Please reproduce exactly the lines between the line holding "Write the bpy" and the line holding "COL = S.collection", inclusive, leaving out any pictures.

>> BEGIN Supplied entries

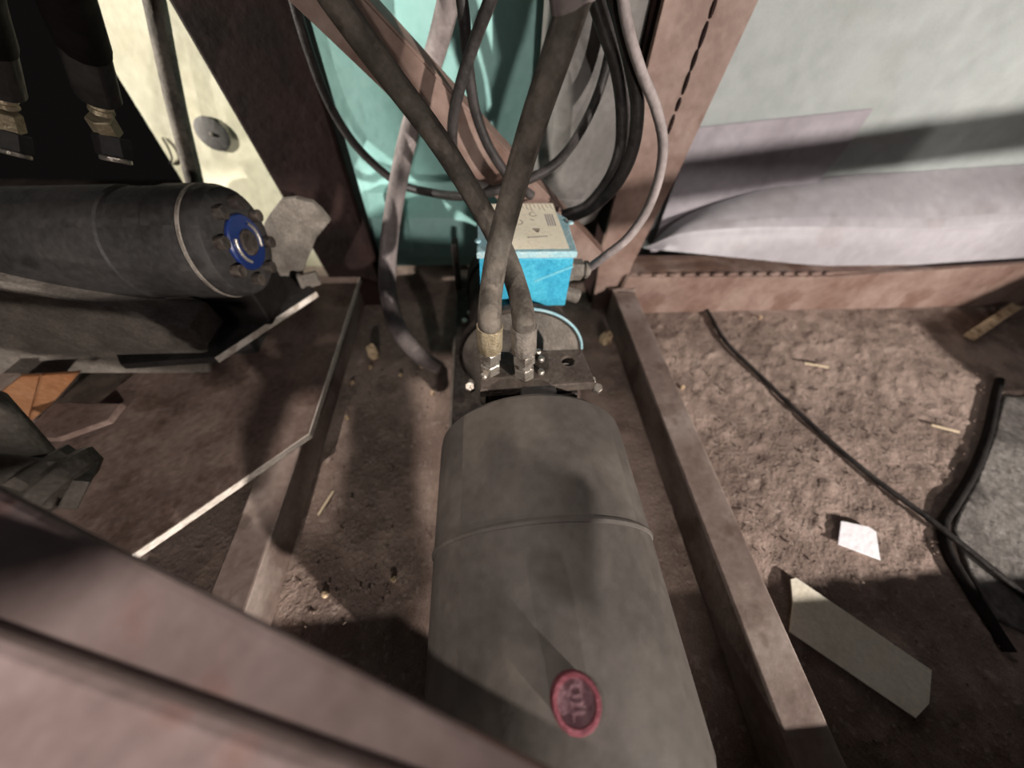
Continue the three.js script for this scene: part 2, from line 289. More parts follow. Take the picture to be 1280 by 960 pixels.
// ------------------------------------------------------------------ background machine
{
  const t = thing('machine_housing', 'teal painted machine housing behind the black hoses', 'housing');
  const prof = [[-0.93, 0.72], [-0.82, 0.72], [-0.82, 0.24], [-0.815, 0.215], [-0.795, 0.2], [-0.775, 0.18], [-0.765, 0.14], [-0.768, 0.09], [-0.785, 0.055], [-0.815, 0.04], [-0.93, 0.04]];
  const g = extrude(prof, 0.52, 0.004).rotateY(-Math.PI / 2).translate(0.22, 0, 0);
  part(t, 'body', g.rotateY(0), teal);
  part(t, 'rib', box(-0.205, -0.165, 0.1, 0.24, -0.80, -0.758, 0.012), teal); settle(t);
}
{
  const t = thing('side_panel', 'cream sheet panel with a grey rubber disc behind the black hydraulic motor', 'panel');
  part(t, 'sheet', slabZ([[-0.6168, 0.5092, -0.87], [-0.632, 0.4837, -0.87], [-0.6455, 0.4394, -0.87], [-0.6546, 0.2148, -0.87], [-0.6775, -0.0458, -0.87], [-0.4253, -0.0496, -0.87], [-0.3808, 0.516, -0.87]], -0.87, 0.01), cream);
  const c = [-0.5368, 0.3044, -0.869];
  const disc = part(t, 'disc', lathe([[0, 0], [0.029, 0], [0.03, 0.001], [0.03, 0.003], [0.028, 0.004], [0.006, 0.0036], [0, 0.0036]], c, [0, 0, 1]), ductMat, 'grey rubber disc');
  part(disc, 'screw', lathe([[0, 0], [0.004, 0], [0.004, 0.002], [0.0025, 0.004], [0, 0.0044]], [c[0], c[1], c[2] + 0.003], [0, 0, 1], 16), zinc);
  part(t, 'cut_tab', tube([[-0.6371, 0.2966, -0.868], [-0.6371, 0.2776, -0.866], [-0.643, 0.2601, -0.866], [-0.655, 0.2487, -0.868]], 0.0016, 20, 8), nearBlack); settle(t);
}
{
  const t = thing('duct_pipe', 'dark grey upright pipe with a round lower end behind the cable bundle', 'pipe');
  part(t, 'barrel', lathe([[0, 0], [0.045, 0.003], [0.066, 0.016], [0.074, 0.04], [0.075, 0.06], [0.075, 0.6]], [0.172, 0.2, -0.735], [0, 1, 0], 48), ductMat);
  part(t, 'end_rim', lathe([[0.075, 0.062], [0.0772, 0.064], [0.0772, 0.07], [0.075, 0.072]], [0.172, 0.2, -0.735], [0, 1, 0], 48), ductMat); settle(t);
}
single('loose_sheet', (() => {                                           // stiff sheet leaning at the wall
  const g = new THREE.PlaneGeometry(1, 1, 30, 16), p = g.attributes.position;
  const A = [0.4285, 0.3424, -0.815], B = [0.7825, 0.3794, -0.815], C = [0.7517, 0.2411, -0.8], D = [0.4153, 0.0838, -0.78];
  for (let i = 0; i < p.count; i++) { const u = p.getX(i) + 0.5, v = 0.5 - p.getY(i), a = along(A, B, u), b = along(D, C, u), q = along(a, b, v); p.setXYZ(i, q[0], q[1], q[2] + 0.006 * Math.sin(v * 3.1) * u); }
  g.computeVertexNormals(); const h = g.clone(); h.translate(0, 0, -0.002); const ix = h.index.array; for (let i = 0; i < ix.length; i += 3) { const k = ix[i]; ix[i] = ix[i + 1]; ix[i + 1] = k; } h.computeVertexNormals(); return join([g, h]);
})(), sheetMat, 'flat grey lilac sheet leaning on the pale wall beside the brown post', 'sheet');
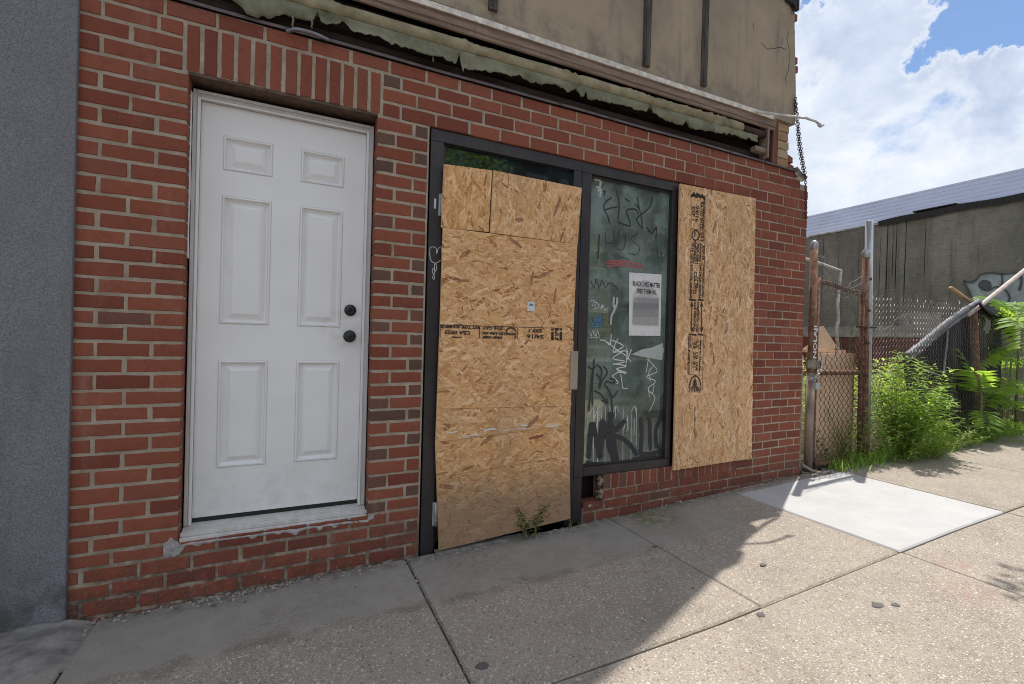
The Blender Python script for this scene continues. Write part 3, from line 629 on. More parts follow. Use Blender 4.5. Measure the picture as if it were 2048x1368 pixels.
strokes(g, c6, [[(115, 1065), (150, 1060), (130, 1110)], [(150, 1075), (175, 1080), (150, 1100), (170, 1120), (145, 1120)], [(180, 1085), (200, 1120), (175, 1110), (190, 1085)], [(205, 1130), (215, 1090), (205, 1110), (235, 1100)], [(210, 1110), (240, 1130), (260, 1110)], [(240, 1115), (225, 1140)], [(110, 1300), (125, 1340), (135, 1295), (150, 1340)], [(160, 1295), (140, 1310), (165, 1325), (145, 1340)], [(165, 1345), (175, 1295), (192, 1345)], [(110, 1350), (195, 1352)]], .0036, .0013)
g.build('graffiti', 'paint_white', win); g = MB()
strokes(g, c7, [[(300, 130), (380, 170), (310, 210), (372, 205), (310, 250), (390, 270), (310, 290)], [(345, 120), (325, 160), (310, 205)], [(310, 285), (400, 300), (330, 320), (400, 340), (340, 332)], [(305, 365), (350, 340), (400, 350)], [(305, 365), (345, 405), (335, 415)], [(360, 350), (370, 400), (375, 442), (408, 446)], [(225, 130), (260, 135), (292, 160), (300, 90)], [(270, 140), (345, 200), (400, 235), (430, 275)], [(395, 275), (412, 240), (432, 190)], [(345, 210), (400, 205), (395, 290)], [(400, 180), (410, 230)]], .0072, .0014)
g.build('graffiti', 'paint_white', win); g = MB()
strokes(g, c7, [[(530, 250), (600, 330), (530, 370), (590, 400), (540, 450), (585, 505), (545, 600)], [(560, 230), (540, 270), (530, 340)], [(575, 300), (545, 340), (560, 400)], [(580, 420), (570, 480)], [(540, 440), (550, 500)]], .006, .0014)
g.build('graffiti', 'paint_white', win); g = MB()
for xx, a, bz in ((185, 575, 960), (213, 580, 950), (262, 560, 950), (330, 560, 640), (378, 570, 950), (405, 620, 730), (430, 600, 930), (465, 570, 820), (150, 600, 700), (500, 640, 800), (292, 560, 610), (240, 600, 640), (450, 640, 760)):
    strokes(g, c7, [[(xx, a), (xx - 3 + R() * 4, (a + bz) / 2), (xx - 2, bz)]], .0042, .0011)
strokes(g, c7, [[(155, 620), (185, 570), (192, 640), (215, 570), (205, 700)], [(300, 640), (330, 560), (350, 600)], [(430, 600), (455, 560), (465, 640)], [(380, 720), (405, 640), (410, 720)]], .0042, .0012)
g.build('graffiti', 'paint_white', win)
g = MB()
strokes(g, c7, [[(155, 905), (165, 770), (180, 665)], [(180, 665), (205, 780), (228, 905)], [(228, 905), (235, 770), (247, 650)], [(247, 650), (280, 790), (325, 935)], [(290, 600), (310, 760), (340, 930)]], .040, .0016)
strokes(g, c7, [[(395, 650), (350, 700), (295, 745), (370, 770), (430, 820), (470, 885)]], .036, .0019)
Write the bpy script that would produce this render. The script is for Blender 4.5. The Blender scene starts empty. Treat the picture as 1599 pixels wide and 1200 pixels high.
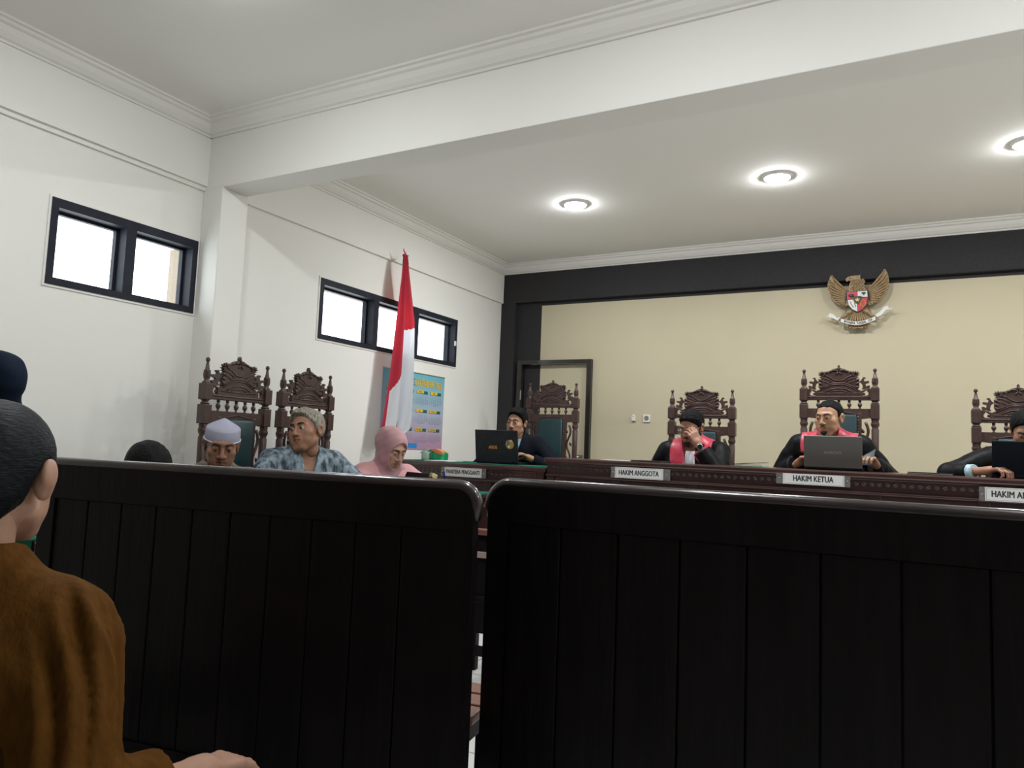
import bpy, bmesh, math, random
import numpy as np
from mathutils import Vector, Matrix
PI = math.pi
R = math.radians
random.seed(7)
S = bpy.context.scene
COL = S.collection

# ------------------------------------------------------------------ camera
CAM_H = 1.12
yaw, pitch, roll = R(28.68), R(4.95), R(2.25)
fw = Vector((-math.sin(yaw) * math.cos(pitch), math.cos(yaw) * math.cos(pitch), math.sin(pitch)))
rt0 = Vector((math.cos(yaw), math.sin(yaw), 0))
up0 = rt0.cross(fw)
rt = rt0 * math.cos(roll) + up0 * math.sin(roll)
up = -rt0 * math.sin(roll) + up0 * math.cos(roll)
cd = bpy.data.cameras.new('camera')
cd.sensor_width = 36.0
cd.sensor_fit = 'HORIZONTAL'
cd.lens = 1142.5 * 36.0 / 1599.0
cd.clip_start = 0.05
cam = bpy.data.objects.new('camera', cd)
COL.objects.link(cam)
cam.matrix_world = Matrix(((rt.x, up.x, -fw.x, 0), (rt.y, up.y, -fw.y, 0), (rt.z, up.z, -fw.z, CAM_H), (0, 0, 0, 1)))
S.camera = cam

# ------------------------------------------------------------------ world, exposure
W = bpy.data.worlds.new('overcast_sky')
S.world = W
W.use_nodes = True
bg = W.node_tree.nodes['Background']
bg.inputs[0].default_value = (0.93, 0.97, 1.0, 1)
bg.inputs[1].default_value = 5.0
S.view_settings.view_transform = 'Standard'
S.view_settings.look = 'None'
S.view_settings.gamma = 1.0
S.view_settings.use_curve_mapping = False
S.view_settings.exposure = 0.26
LIGHT_STAGE = 385.0      # radiance of the ceiling lamps over the judges
LIGHT_HALL = 228.0       # radiance of the ceiling lamps over the public benches

# ------------------------------------------------------------------ materials
MATS = {}
def mat(name, col, rough=0.5, metal=0.0, coat=0.0, spec=0.5, noise=None, bump=None, col2=None, emit=None, sheen=0.0, stretch=(1, 1, 1), detail=4.0, contrast=(0.35, 0.65)):
    if name in MATS:
        return MATS[name]
    m = bpy.data.materials.new(name)
    m.use_nodes = True
    nt = m.node_tree
    b = nt.nodes['Principled BSDF']
    b.inputs['Base Color'].default_value = (*col, 1)
    b.inputs['Roughness'].default_value = rough
    b.inputs['Metallic'].default_value = metal
    b.inputs['Coat Weight'].default_value = coat
    b.inputs['Coat Roughness'].default_value = 0.12
    b.inputs['Specular IOR Level'].default_value = spec
    b.inputs['Sheen Weight'].default_value = sheen
    if emit:
        b.inputs['Emission Color'].default_value = (*emit[0], 1)
        b.inputs['Emission Strength'].default_value = emit[1]
    if noise or bump:
        tc = nt.nodes.new('ShaderNodeTexCoord')
        mp = nt.nodes.new('ShaderNodeMapping')
        mp.inputs['Scale'].default_value = stretch
        nt.links.new(tc.outputs['Object'], mp.inputs['Vector'])
    if noise:
        n = nt.nodes.new('ShaderNodeTexNoise')
        n.inputs['Scale'].default_value = noise
        n.inputs['Detail'].default_value = detail
        nt.links.new(mp.outputs['Vector'], n.inputs['Vector'])
        cr = nt.nodes.new('ShaderNodeValToRGB')
        cr.color_ramp.elements[0].position = contrast[0]
        cr.color_ramp.elements[1].position = contrast[1]
        cr.color_ramp.elements[0].color = (*col, 1)
        cr.color_ramp.elements[1].color = (*(col2 or col), 1)
        nt.links.new(n.outputs['Fac'], cr.inputs['Fac'])
        nt.links.new(cr.outputs['Color'], b.inputs['Base Color'])
    if bump:
        n2 = nt.nodes.new('ShaderNodeTexNoise')
        n2.inputs['Scale'].default_value = bump[0]
        n2.inputs['Detail'].default_value = 3.0
        nt.links.new(mp.outputs['Vector'], n2.inputs['Vector'])
        bp = nt.nodes.new('ShaderNodeBump')
        bp.inputs['Strength'].default_value = bump[1]
        bp.inputs['Distance'].default_value = 0.01
        nt.links.new(n2.outputs['Fac'], bp.inputs['Height'])
        nt.links.new(bp.outputs['Normal'], b.inputs['Normal'])
    MATS[name] = m
    return m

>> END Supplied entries

# Final result:
Write the bpy script that would produce this render. The script is for Blender 4.5. The Blender scene starts empty. Treat the picture as 1599 pixels wide and 1200 pixels high.
import bpy, bmesh, math, random
import numpy as np
from mathutils import Vector, Matrix
PI = math.pi
R = math.radians
random.seed(7)
S = bpy.context.scene
COL = S.collection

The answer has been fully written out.